Here’s what I wish I’d known before becoming the first product manager of a young bank for professionals.
Be confident
The amount of information that you don’t have is so vast that no one is expecting you to know everything. You’re not here to have all the answers, but to ask the right questions. Be humble in the face of complexity, but don’t let it overwhelm you. You are supposed to be the team confidence catalyst, not a purveyor of anxiety. Do your best, communicate openly, and you will get there in the end.
Define the product vision
- To help you get started, take the time to find a framework that works for you: it’s not a natural process, and it requires a lot of thinking. However, when you get this part right, it truly pays off in terms of your ability to move forward quickly and with confidence (see previous entry).
- Talk to people. Meet potential customers, including both users and stakeholders as they are not necessarily the same person. For us, CEOs will be contract signatories, but their assistants may be our product users. We also built 2 Typeforms (one for business owners and one for bankers) to help us obtain market data and conduct interviews.
- Understand the company strategy. Speak with founders, read the business plan and get involved in strategic discussions. The more you make the company’s strategy your own, the better you’ll be able to translate it into concrete objectives for the various teams.
Learning to walk before running
Help people and find small ways to improve their daily lives: find the right tools, implement new processes (shorter and more efficient meetings are actually a process), share information, provide training if needed. Repeat as many times as necessary. For instance, we are working with a freelance designer and we were having trouble sharing the latest designs with the rest of the team. To remedy this, we set up Abstract, a collaborative design tool. Now everyone can contribute to the design process.
As I mentioned earlier, we have people coming from different backgrounds (mostly banking and tech) who have very different opinions on meetings. Needless to say, they have different views on the usefulness of meetings. As a gross generalization, I would say that tech people don’t like meetings and banking people are used to spending a fair amount of time in long meetings. It’s a real challenge to find the right balance between both. In a blog article, the teams at Alan propose an interesting alternative to meetings: the written note.

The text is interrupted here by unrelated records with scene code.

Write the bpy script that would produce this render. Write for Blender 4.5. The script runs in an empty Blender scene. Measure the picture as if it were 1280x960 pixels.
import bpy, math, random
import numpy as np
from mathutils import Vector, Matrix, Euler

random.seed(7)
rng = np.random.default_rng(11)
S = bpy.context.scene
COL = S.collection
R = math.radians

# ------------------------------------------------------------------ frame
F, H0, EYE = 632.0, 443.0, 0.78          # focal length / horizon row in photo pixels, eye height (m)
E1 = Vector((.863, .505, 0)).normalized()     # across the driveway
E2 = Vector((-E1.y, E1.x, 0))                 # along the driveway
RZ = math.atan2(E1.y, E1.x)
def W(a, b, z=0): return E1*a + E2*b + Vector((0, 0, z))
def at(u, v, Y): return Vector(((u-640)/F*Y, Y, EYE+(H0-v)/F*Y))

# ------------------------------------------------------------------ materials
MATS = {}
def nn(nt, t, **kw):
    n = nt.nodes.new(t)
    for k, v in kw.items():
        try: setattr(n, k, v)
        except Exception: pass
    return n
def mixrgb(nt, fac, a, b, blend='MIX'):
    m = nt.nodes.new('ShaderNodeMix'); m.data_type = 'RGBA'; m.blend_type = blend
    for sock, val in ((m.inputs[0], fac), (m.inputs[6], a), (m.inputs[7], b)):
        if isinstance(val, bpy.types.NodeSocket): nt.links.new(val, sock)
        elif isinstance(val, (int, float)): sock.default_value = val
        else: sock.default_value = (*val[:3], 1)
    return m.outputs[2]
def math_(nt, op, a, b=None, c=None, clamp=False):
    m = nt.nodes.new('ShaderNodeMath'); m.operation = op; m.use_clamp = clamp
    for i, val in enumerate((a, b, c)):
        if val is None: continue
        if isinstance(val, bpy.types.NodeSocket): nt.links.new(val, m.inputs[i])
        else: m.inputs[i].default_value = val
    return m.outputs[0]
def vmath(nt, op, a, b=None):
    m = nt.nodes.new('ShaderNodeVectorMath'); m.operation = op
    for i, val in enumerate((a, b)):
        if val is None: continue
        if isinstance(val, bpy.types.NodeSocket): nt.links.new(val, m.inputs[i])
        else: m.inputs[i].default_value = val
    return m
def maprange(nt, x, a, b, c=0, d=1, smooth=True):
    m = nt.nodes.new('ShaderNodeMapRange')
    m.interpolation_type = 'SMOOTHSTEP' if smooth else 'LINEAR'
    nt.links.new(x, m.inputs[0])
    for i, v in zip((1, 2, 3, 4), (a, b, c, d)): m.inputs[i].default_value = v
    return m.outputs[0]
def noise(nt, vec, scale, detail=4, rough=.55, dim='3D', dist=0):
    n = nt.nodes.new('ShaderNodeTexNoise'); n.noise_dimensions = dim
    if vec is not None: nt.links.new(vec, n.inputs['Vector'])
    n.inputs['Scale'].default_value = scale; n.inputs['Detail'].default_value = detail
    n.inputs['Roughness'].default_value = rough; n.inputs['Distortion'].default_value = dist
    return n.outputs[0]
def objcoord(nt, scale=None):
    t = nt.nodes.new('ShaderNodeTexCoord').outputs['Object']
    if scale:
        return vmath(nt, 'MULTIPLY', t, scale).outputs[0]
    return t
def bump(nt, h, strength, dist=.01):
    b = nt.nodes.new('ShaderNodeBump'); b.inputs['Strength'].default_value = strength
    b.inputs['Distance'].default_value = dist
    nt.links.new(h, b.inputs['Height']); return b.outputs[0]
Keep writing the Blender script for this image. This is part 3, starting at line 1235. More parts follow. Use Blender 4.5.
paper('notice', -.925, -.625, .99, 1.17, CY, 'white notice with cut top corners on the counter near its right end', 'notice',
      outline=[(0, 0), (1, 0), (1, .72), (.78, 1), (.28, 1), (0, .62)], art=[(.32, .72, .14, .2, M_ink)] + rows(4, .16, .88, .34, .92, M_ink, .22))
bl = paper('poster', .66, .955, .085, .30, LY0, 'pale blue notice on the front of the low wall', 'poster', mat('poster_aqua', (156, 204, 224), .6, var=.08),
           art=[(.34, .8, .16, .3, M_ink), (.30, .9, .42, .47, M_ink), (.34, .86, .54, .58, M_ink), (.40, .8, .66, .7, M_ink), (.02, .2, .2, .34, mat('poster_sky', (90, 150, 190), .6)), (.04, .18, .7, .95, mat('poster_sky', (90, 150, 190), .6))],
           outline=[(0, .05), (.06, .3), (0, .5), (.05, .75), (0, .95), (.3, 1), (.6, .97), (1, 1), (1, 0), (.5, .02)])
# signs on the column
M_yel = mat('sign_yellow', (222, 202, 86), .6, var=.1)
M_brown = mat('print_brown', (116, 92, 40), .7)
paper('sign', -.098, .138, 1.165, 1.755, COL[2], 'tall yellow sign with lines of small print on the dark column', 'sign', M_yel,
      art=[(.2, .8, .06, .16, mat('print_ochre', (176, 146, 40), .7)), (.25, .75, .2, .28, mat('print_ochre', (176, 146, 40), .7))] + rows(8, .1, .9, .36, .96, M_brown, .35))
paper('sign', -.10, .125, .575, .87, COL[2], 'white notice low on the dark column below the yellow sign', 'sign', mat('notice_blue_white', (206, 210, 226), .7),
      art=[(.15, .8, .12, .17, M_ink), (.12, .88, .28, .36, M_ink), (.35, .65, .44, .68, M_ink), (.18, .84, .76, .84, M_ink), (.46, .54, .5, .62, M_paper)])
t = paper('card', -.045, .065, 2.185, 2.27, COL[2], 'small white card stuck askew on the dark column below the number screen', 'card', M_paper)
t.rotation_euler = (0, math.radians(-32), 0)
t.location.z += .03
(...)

Don’t be afraid to spend time learning. In our case, we spent a couple of months building a prototype just to get our hands dirty. At first, the team was very reluctant to do this, but in the end it turned to be a great way to learn to work with each other and to start understanding how to build all our product stacks. An unexpected upside was the number of inside jokes that resulted from this exercise; those involved still have a good laugh about it today.
Build your roadmap
A few tips to get you off to a good start:
- Focus on the essentials. Keep in mind that you don’t have to reinvent the wheel to succeed – and no one will blame you if you don’t. Doing the same thing better is often enough to make a difference. In our case, the amount of resources (time and tech) required to reach feature parity with competitors is so high that it became a question of radical prioritization (which means saying goodbye, at least for now, to some of our favorite features). In order to be able to design our roadmap in this context of limited resources, we were forced to choose between two radically different MVPs. Inevitably, this led to long debates. In the end, however, the team was aligned with a precise objective, which in turn enabled us to start working on our MVP features.
- Sit down with every stakeholder to make sure that you didn’t forget anything.
- Get estimates from your tech team. Involve them in designing the roadmap as soon as possible, to avoid friction later (whether on a technical or an interpersonal front).
- Make room for last minute adjustments: start with key features and schedule every nice-to-have feature closer to the deadline.
- Once your roadmap is created, share it and update it frequently. Product Board is a good tool for that.
- Create tangible delivery objectives. And regularly demonstrate what you’ve been working on to other employees.
Short-term focus on long-term needs
We are building a bank, a real independent bank. Therefore, we approach everything we do as an industrial project, which requires us to look beyond the end of the current month. If we do not adequately consider a topic today, we will pay the price tomorrow, or the day after tomorrow. Therefore, we always choose quality, even if a passable solution could have sufficed in the short term and at a lower cost. We opt for the most demanding path, not only in terms of product, but also in terms of internal procedures and tools.
For example, we seek to avoid dependencies and intermediaries as much as possible, to remain masters of our infrastructure. This choice is not free, indeed, but it has pushed us to invest time in developing a technical architecture as exotic as it is promising.
It’s almost pointless to remind, but the choice of quality comes at the expense of speed. Favoring one means turning away from the other. Nevertheless, we consider our bias towards quality as a long-term investment whose dividends we will reap later on. When the time comes to scale our operations, we will be able to accelerate rapidly and confidently.